You’re about to make the biggest purchase of your life off a half-hour walkthrough and a set of flattering photos. Everybody does it that way. The trouble is that the stuff that actually bites you later doesn’t turn up on a walkthrough — it’s buried in public records you’ve never had a reason to open. A debt stuck to the property. Fines that have been climbing for years. A back patio nobody ever pulled a permit for. We go pull all of it. Here’s what tends to surface.
Money the place owes
A lien is a debt tied to the property instead of the person who ran it up — and that’s the part that gets people. When the house changes hands, a lot of those debts come along for the ride. You buy the house, you buy the bill. They come from all over: a contractor who never got paid, a court judgment, back association dues, old taxes. We find what’s recorded against the property, and we flag the ones that look paid off but were never actually cleared on paper.
Close on the wrong house and you can spend your first month as an owner paying off a stranger’s debt.
Back taxes
If the taxes are behind, Florida doesn’t mess around — the county can sell the right to collect that debt to an investor, who then holds a claim against the property. We pull the current tax status so you know whether you’re walking into a clean slate or a hole someone’s been digging for years.
Fines that grow while you sleep
The city writes properties up for things that are out of code — an illegal addition, an unsafe structure, a lot that’s turned into a jungle. Here’s the kicker: plenty of those fines climb every single day until somebody fixes the problem. A small thing nobody dealt with a few years back can be sitting on five figures by now — and it lands on whoever owns the place next. That would be you.

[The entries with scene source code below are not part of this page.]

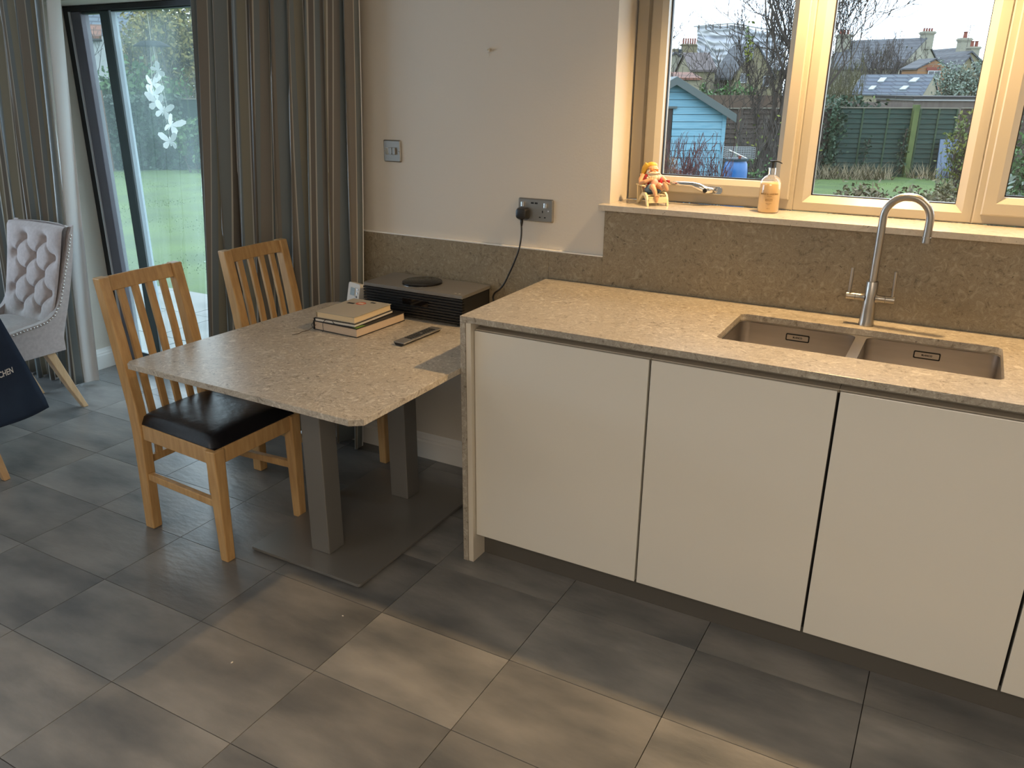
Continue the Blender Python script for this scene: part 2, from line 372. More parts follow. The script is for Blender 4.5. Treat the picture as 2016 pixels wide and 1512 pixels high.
# downlights in the ceiling above the sink
for i, (x, y) in enumerate(((1.04, .55), (1.98, .55))):
    t = thing('ceiling_downlight', ('round recessed ceiling downlight above the tap', 'round recessed ceiling downlight right of the sink')[i], 'downlight', (x, y, ZC))
    MB().prism([[(x+.042*math.cos(a), y+.042*math.sin(a)) for a in [2*PI*k/32 for k in range(32)]], [(x+.03*math.cos(a), y+.03*math.sin(a)) for a in [2*PI*k/32 for k in range(32)]]], ZC-.006, ZC-.0005, XY).build('bezel', M_CHROME, t)
    MB().lathe([(.03, 0), (.03, .004)], (x, y, ZC-.005), 24).build('lens', mat('lamp_lens', (1, .9, .7), .3, emis=(1, .75, .45, 6)), t)

# ---- window ----
WN = thing('window_1', '', ''); del WN['label']; del WN['category']; WN['kind'] = 'structure'
WN.location = (1.2, .8, 1.195); ORG[WN.name] = Vector((1.2, .8, 1.195))
def frame_ring(name, x0, x1, z0, z1, wd, y0, y1, bev, parent, m=M_UPVC):
    """mitred frame ring with bevelled inner edge: bars bottom, right, top, left"""
    mb = MB(); lv = [(0, y0+.003), (.004, y0), (wd-bev, y0), (wd, y0+bev*.9), (wd, y1), (0, y1)]
    cs = [lambda d: (x0+d, z0+d), lambda d: (x1-d, z0+d), lambda d: (x1-d, z1-d), lambda d: (x0+d, z1-d)]
    out = []
    for k in range(4):
        mb = MB(); n = len(lv); vs = []
        for c in (cs[k], cs[(k+1) % 4]):
            for d, y in lv: x, z = c(d); vs.append((x, y, z))
        mb.add(vs, [(i, (i+1) % n, n+(i+1) % n, n+i) for i in range(n)]+[tuple(range(n)), tuple(range(2*n-1, n-1, -1))])
        out.append(mb)
    return out
ZT, ZB = 2.115, 1.196
fr = MB().box(.237, 2.318, .872, .93, ZB, ZB+.02)       # hidden outer packer
frm = fr.build('window_frame', M_UPVC, WN)
def ring(name, x0, x1, z0, z1, wd, y0, y1, bev):
    for mb in frame_ring(name, x0, x1, z0, z1, wd, y0, y1, bev, WN): mb.build(name, M_UPVC, WN)
# outer frame fields
ring('frame_bar', .242, .835, ZB, ZT, .062, .80, .872, .022)
ring('frame_bar', .835, 1.375, ZB, ZT, .052, .80, .872, .022)
ring('frame_bar', 1.375, 1.935, ZB, ZT, .058, .80, .872, .022)
ring('frame_bar', 1.935, 2.316, ZB, ZT, .058, .80, .872, .022)
def sash(x0, x1, z0, z1):
    for mb in frame_ring('sash', x0, x1, z0, z1, .054, .782, .86, .018, WN): mb.build('sash_bar', M_UPVC, WN)
sash(.300, .822, 1.232, ZT-.03)
sash(1.395, 1.915, 1.226, ZT-.03)
def pane(x0, x1, z0, z1, y=.835):
    g = MB()
    for a, c, e, f in ((x0-.006, x0, z0-.006, z1+.006), (x1, x1+.006, z0-.006, z1+.006), (x0-.006, x1+.006, z0-.006, z0), (x0-.006, x1+.006, z1, z1+.006)): g.box(a, c, y-.008, y+.004, e, f)
    gk = g.build('gasket', M_GASKET, WN)
    MB().add([(x0-.004, y, z0-.004), (x1+.004, y, z0-.004), (x1+.004, y, z1+.004), (x0-.004, y, z1+.004)], [(0, 1, 2, 3)]).build('glass_pane', M_GLASS, WN)
pane(.358, .766, 1.290, ZT-.09); pane(.891, 1.321, 1.251, ZT-.06); pane(1.453, 1.857, 1.284, ZT-.09); pane(1.997, 2.254, 1.258, ZT-.06)
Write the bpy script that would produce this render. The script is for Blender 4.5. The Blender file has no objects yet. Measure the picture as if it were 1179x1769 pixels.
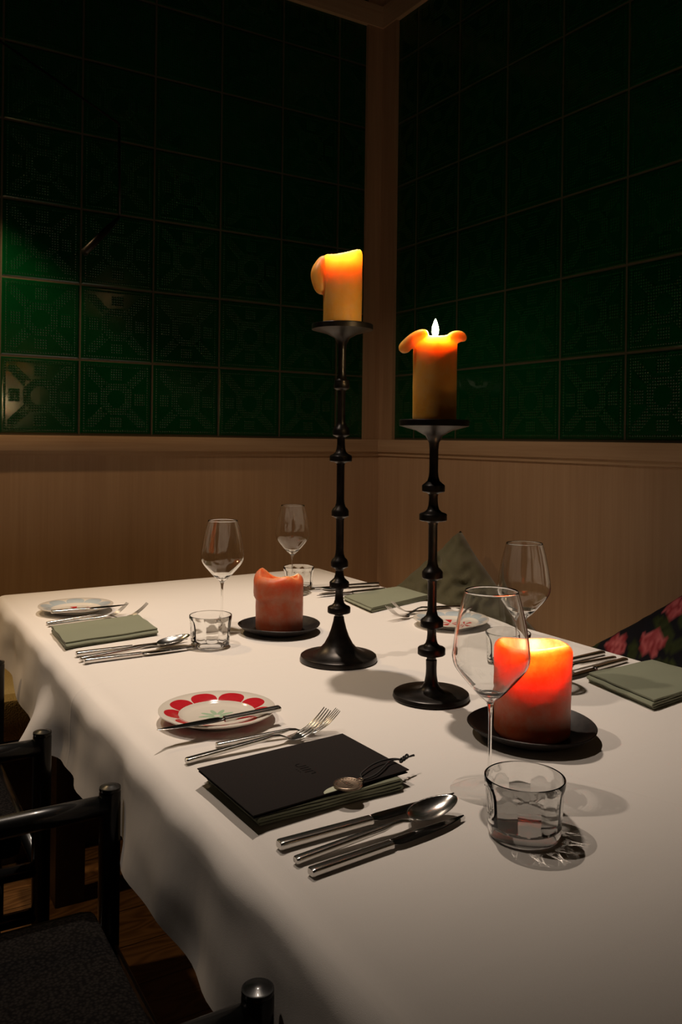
import bpy, bmesh, math, random
from mathutils import Vector, Matrix, noise
random.seed(7)
PI = math.pi
C = bpy.context.scene.collection
SC = bpy.context.scene

# ------------------------------------------------------------------ camera
CZ, TZ = 1.113, 0.72                    # eye height, table height
CAM = Vector((-1.913, -2.79, CZ))
RX, FX = Vector((.8494, -.5277, 0)), Vector((.5277, .8494, 0))   # right, forward
FPX, CX, CY, ROLL = 1461.0, 589.5, 759.0, .012
UPV = Vector((0, 0, 1))
LX = RX * math.cos(ROLL) + UPV * math.sin(ROLL)
LY = -RX * math.sin(ROLL) + UPV * math.cos(ROLL)
cam = bpy.data.cameras.new('camera'); co = bpy.data.objects.new('camera', cam); C.objects.link(co)
cam.sensor_fit = 'AUTO'; cam.sensor_width = 36; cam.lens = 36 * FPX / 1769
cam.shift_y = -(884.5 - CY) / 1769
cam.clip_start = .02
co.matrix_world = Matrix(((LX.x, LY.x, -FX.x, CAM.x), (LX.y, LY.y, -FX.y, CAM.y), (LX.z, LY.z, -FX.z, CAM.z), (0, 0, 0, 1)))
SC.camera = co

def ray(px, py):
    return LX * ((px - CX) / FPX) - LY * ((py - CY) / FPX) + FX
def P(px, py, z=TZ):
    r = ray(px, py); return CAM + r * ((z - CZ) / r.z)
def PYp(px, py, y):
    r = ray(px, py); return CAM + r * ((y - CAM.y) / r.y)
def PXp(px, py, x):
    r = ray(px, py); return CAM + r * ((x - CAM.x) / r.x)
def W(X, Z, z=0.0):
    p = CAM + RX * X + FX * Z; return Vector((p.x, p.y, z))

# ------------------------------------------------------------------ world, exposure, lights
SC.view_settings.view_transform = 'Standard'; SC.view_settings.look = 'None'
SC.view_settings.exposure = 0.0; SC.view_settings.gamma = 1.0; SC.view_settings.use_curve_mapping = False
wd = bpy.data.worlds.new('world'); SC.world = wd; wd.use_nodes = True
wd.node_tree.nodes['Background'].inputs[0].default_value = (1, .8, .62, 1)
wd.node_tree.nodes['Background'].inputs[1].default_value = .003

def spot(name, loc, target, energy, size, blend, color, radius=.03):
    l = bpy.data.lights.new(name, 'SPOT'); l.energy = energy; l.spot_size = math.radians(size); l.spot_blend = blend
    l.color = color; l.shadow_soft_size = radius
    o = bpy.data.objects.new(name, l); C.objects.link(o); o.location = loc
    o.rotation_euler = (Vector(target) - Vector(loc)).to_track_quat('-Z', 'Y').to_euler()
    return o
WARM = (1, .83, .68)
spot('ceiling_spotlight', W(-.15, 1.85, 2.78), W(-.10, 1.62, TZ), 118, 57, .9, WARM, .022)
spot('ceiling_spotlight', W(-.75, 1.15, 2.78), W(.0, 1.5, TZ), 42, 62, .9, WARM, .018)
spot('ceiling_wall_washer', W(-1.0, 1.0, 2.8), PXp(760, 985, 0), 52, 38, 1.0, (1, .74, .50), .03)
spot('wall_spotlight', (-1.72, -.30, 2.13), (-1.62, -.36, .7), 25, 100, .35, (1, .66, .33), .02)
spot('wall_spotlight', (-3.1, -.75, 2.5), (-1.52, -.62, 0.2), 30, 30, .5, (1, .66, .33), .03)

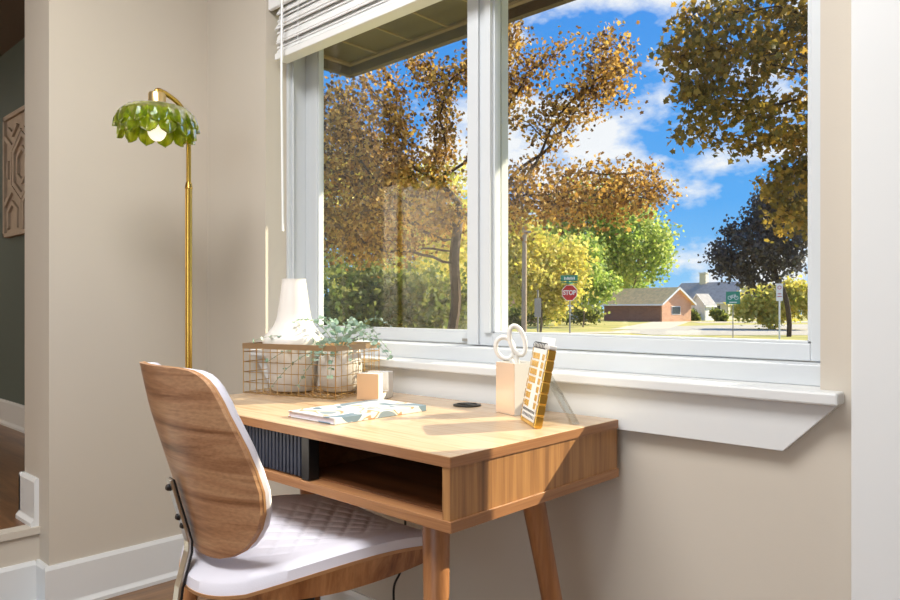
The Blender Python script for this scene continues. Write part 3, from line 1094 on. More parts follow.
# handle plane faces the viewer side: e1 along the cup front, e2 up
e1 = Vector((.78, .62, 0))
e2 = Vector((0.02, 0.0, 1.0))


def sp(a, b, dz=0.0):
    return cen + e1 * a + e2 * b + Vector((.62, -.78, 0)) * dz


def loop(c, ra, rb, rot, off, tail):
    pts = []
    for k in range(28):
        t = 2 * PI * k / 28
        x, y = ra * math.cos(t), rb * math.sin(t)
        pts.append(sp(c[0] + x * math.cos(rot) - y * math.sin(rot), c[1] + x * math.sin(rot) + y * math.cos(rot), off))
    h_ = MB().tube(pts, 0.0052, 10, closed=True)
    h_.tube([sp(*q, off) for q in tail], [.0052, .006, .0065, .005][:len(tail)], 10)
    return h_


loop((-.021, .140), .019, .0245, .42, -.003, [(-.010, .119), (.0, .098), (.005, .085)]).build('handle', M['white_plastic'], sx, smooth=True)
loop((.006, .157), .0155, .033, .30, .004, [(.002, .126), (.008, .104), (.007, .085)]).build('handle', M['white_plastic'], sx, smooth=True)
MB().prism([sp(.002, .09, -.001), sp(.010, .09, -.001), sp(.007, .0, -.001), sp(.004, .0, -.001)], Vector((.62, -.78, 0)) * .0018).build('blade', M['steel'], sx)
MB().prism([sp(.001, .09, .002), sp(.009, .09, .002), sp(.008, .003, .002), sp(.005, .003, .002)], Vector((.62, -.78, 0)) * .0018).build('blade', M['steel'], sx)

# ---- gold framed desk calendar: origin = right bottom front corner; wv to the left, nv out of the face, uv up
wv = Vector((-.779, .628, 0)).normalized()
nv = Vector((-.628, -.779, 0)).normalized()
lean = math.radians(11)
uv_ = (Vector((0, 0, math.cos(lean))) - nv * math.sin(lean)).normalized()
n2 = wv.cross(uv_).normalized()
if n2.dot(nv) < 0:
    n2 = -n2
KO = Vector((-.800, 1.087, TZ + .0005))
KMX = Matrix(((wv.x, n2.x, uv_.x, KO.x), (wv.y, n2.y, uv_.y, KO.y), (wv.z, n2.z, uv_.z, KO.z), (0, 0, 0, 1)))
# local: x left along base, y out of the face (0 = face, negative = behind), z up the panel
cal = thing('desk_calendar', KMX @ Vector((.055, -.01, 0)), 'small gold framed desk calendar leaning on a clear easel leg', 'calendar')
Wc, Hc, Tc = 0.112, 0.160, 0.015
body = MB().box(.004, Wc - .004, -Tc + .001, -.001, .006, Hc - .004, KMX).build('backing_board', M['white_plastic'], cal)
nt_ = 7
gside = [MB(), MB()]
for k in range(nt_):          # bevelled tiles up both sides
    z0 = .004 + k * (Hc - .010) / nt_
    z1 = z0 + (Hc - .010) / nt_ - .003
    for sgn in (0, 1):
        xa, xb = (-.001, .008) if sgn == 0 else (Wc - .008, Wc + .001)
        gside[sgn].box(xa, xb, -Tc, .001, z0, z1, KMX)
for g_ in gside:
    g_.build('side_tiles', M['gold'], cal, bevel=0.0012)
gb = MB()
gb.box(0, Wc, -Tc + .001, 0, .0045, Hc - .006, KMX)
M['gold_clear'] = plain('amber_gold_edge', (236, 186, 84), 0.25, metal=0.6, var=0.05)
MB().box(.0, .0075, -Tc + .0008, -.0002, .003, Hc - .012, KMX).box(Wc - .0075, Wc, -Tc + .0008, -.0002, .003, Hc - .012, KMX).box(0, Wc, -Tc + .0008, -.0002, 0, .008, KMX).build('gold_frame', M['gold_clear'], cal, bevel=0.001)
MB().box(-.001, Wc + .001, -Tc, .001, Hc - .008, Hc, KMX).build('top_rail', M['white_plastic'], cal, bevel=0.002)
crd = MB().box(.009, Wc - .009, -.0012, .0014, .010, Hc - .009, KMX).build('calendar_page', M['sign_white'], cal)
tiles = MB()
for cidx in range(5):
    if cidx == 1:
        continue
    for rI in range(7):
        x0 = .014 + cidx * .0172
        z0 = .034 + rI * .0158
        if cidx == 2 and rI < 3:
            continue
        tiles.box(x0, x0 + .0125, .0012, .0030, z0, z0 + .0115, KMX)
tiles.build('date_tiles', M['gold_clear'], crd)
ink = MB()
for k in range(9):
    ink.box(.013 + k * .0098, .013 + k * .0098 + .0045, .0013, .0019, .014, .020, KMX)
    ink.box(.014 + k * .0098, .014 + k * .0098 + .006, .0013, .0019, .024, .029, KMX)
ink.build('printed_marks', M['black'], crd)
sp_ = MB()
for k in range(8):
    cx = .018 + k * .0108
    sp_.tube([KMX @ Vector((cx, .002 + .004 * math.cos(a), Hc - .004 + .006 * math.sin(a))) for a in np.linspace(0, 2 * PI, 11)[:-1]], .0007, 5, closed=True)
sp_.build('spiral_binding', M['black'], cal)
MB().box(.012, Wc - .012, -Tc + .002, -Tc + .004, Hc - .004, Hc + .014, KMX).build('hanging_tab', M['sign_white'], cal, bevel=0.001)
lt = KMX @ Vector((.05, -Tc, Hc * .62))
lf = Vector((lt.x - nv.x * .055, lt.y - nv.y * .055, TZ))
lw = wv * .011
MB().prism([lt - lw, lt + lw, lf + lw, lf - lw], -nv * .014).build('easel_leg', M['acrylic'], cal)

# ================================================================== WALL ART in the green room
AX, AZ, AS = -4.94, 1.40, 0.73
art = thing('wall_art', (AX + AS / 2, YW - .02, AZ), 'carved wooden hexagon panel hanging on the dark green wall', 'wall art')
MB().box(AX, AX + AS, YW - .016, YW - .002, AZ, AZ + AS).build('backing', M['art'], art)
fm = MB()
fm.box(AX, AX + AS, YW - .032, YW - .016, AZ, AZ + .025).box(AX, AX + AS, YW - .032, YW - .016, AZ + AS - .025, AZ + AS)
fm.box(AX, AX + .025, YW - .032, YW - .016, AZ, AZ + AS).box(AX + AS - .025, AX + AS, YW - .032, YW - .016, AZ, AZ + AS)


def hexring(cx, cz, R, w_):
    for k in range(6):
        a0, a1 = PI / 6 + k * PI / 3, PI / 6 + (k + 1) * PI / 3
        pts = [(cx + r * math.cos(a), YW - .030, cz + r * math.sin(a)) for r, a in ((R, a0), (R, a1), (R - w_, a1), (R - w_, a0))]
        if all(AX <= p[0] <= AX + AS and AZ <= p[2] <= AZ + AS for p in pts):
            fm.prism(pts, (0, .015, 0))


for i in range(-1, 4):
    for j in range(-1, 4):
        cx = AX + .17 + i * .35 + (0.175 if j % 2 else 0)
        cz = AZ + .10 + j * .30
        hexring(cx, cz, .196, .032)
        hexring(cx, cz, .112, .026)
fm.build('fretwork', M['art'], art)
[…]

Work nobody pulled a permit for
That renovated kitchen, the converted garage, the newer roof — were they permitted? If not, it’s your headache the day you own it. Unpermitted work can sink an insurance claim, tank a future sale, or get flagged and have to be torn out and redone to code on your dime. We pull the permit history so you can see what was done by the book and what was done on a Saturday with a cousin.
The five-figure surprises
Some properties come with flags you’d never guess from the curb — contamination, a mandatory sewer hookup that can run twenty grand, a flood-zone designation that drives your insurance up for as long as you own the place. We surface them now, while you can still walk away, instead of letting them turn up in the mail after you’ve got the keys.
Whether the seller can even sell it
Sounds basic. It’s also where deals quietly fall apart. An estate that was never sorted out, an ex still on the deed, a company that doesn’t match who’s signing — any of it can mean the person selling doesn’t have a clean right to. We check who actually owns it before your money is on the line.
Think of it as a credit check for the house
You’d never take out a car loan without someone pulling your credit first. This is the same move for the single biggest purchase you’ll ever make: a fast look at the property’s record before you commit. One straight answer — it’s a $59 check, not a full certified title search. It’s the first look that tells you whether to keep going, push back on the price, or walk. And if it comes back clean? Now you actually know.